Besides, the Barclays news has hurt the big banks and I don't see Bank of America climbing too high until international attention on these banks subsides a bit. Plus, the banks are still hurt by extremely low net interest margins, though analysts have pointed out that Bank of America has done a good job of combating this by reducing non-interest expenses (among other things). It has a long way to go, but it's still breathing and capable.

Two other banks recently released their living wills - Goldman Sachs and Morgan Stanley. These two banks and the three others already discussed are five of the nine banks that have been requested to submit their living wills to regulators so far. By the end of 2013, this number will be at more than 100. The news hit Goldman Sachs rather badly, as the company has experienced a decrease of about 19% in stock prices. Morgan Stanley is also down by about 20% over the last three months. It is not yet a definite fact that these declines are a result of the living will situation, but I believe that this does play a part.

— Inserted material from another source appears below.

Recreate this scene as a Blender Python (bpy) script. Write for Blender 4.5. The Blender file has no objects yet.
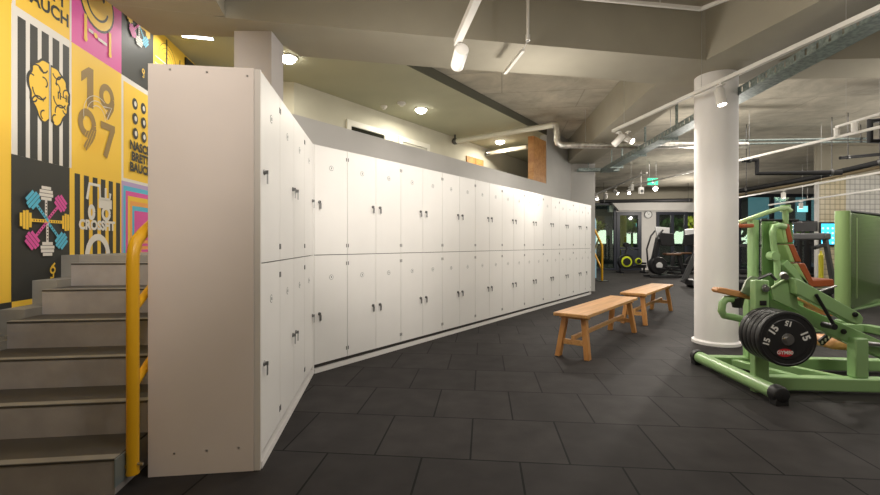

Still, Goldman Sachs' second quarter beat expectations in both revenue and earnings per share - a good sign for sure. Unlike Bank of America, Goldman Sachs' EPS of 6.71 should excite potential investors, as there's something to be gained here. With a corresponding P/E ratio of just over 14, there's some decent rewards to be had here if you're willing to buy the pricier Goldman Sachs stock (over $105 per share).

The concept of banks creating living wills indicates just how uncertain we are about our economic future. The nine banks that have been required to provide these plans first can be assumed to be the ones in the most susceptible positions at the moment, so it will definitely correlate with declines. The idea is less tangible of an affecting factor than financials' losses and gains, but it does highlight the fickle aspect of the banking industry. It's never been for the weak of heart. JPMorgan continues to perform well this year and it's even managed to increase its dividend. If you want to stick with a bank, that may be the best way to go, though it could drop soon with so much outrage from LIBOR and the international banking stage.

Disclosure: I have no positions in any stocks mentioned, and no plans to initiate any positions within the next 72 hours. I wrote this article myself, and it expresses my own opinions. I am not receiving compensation for it (other than from Seeking Alpha). I have no business relationship with any company whose stock is mentioned in this article.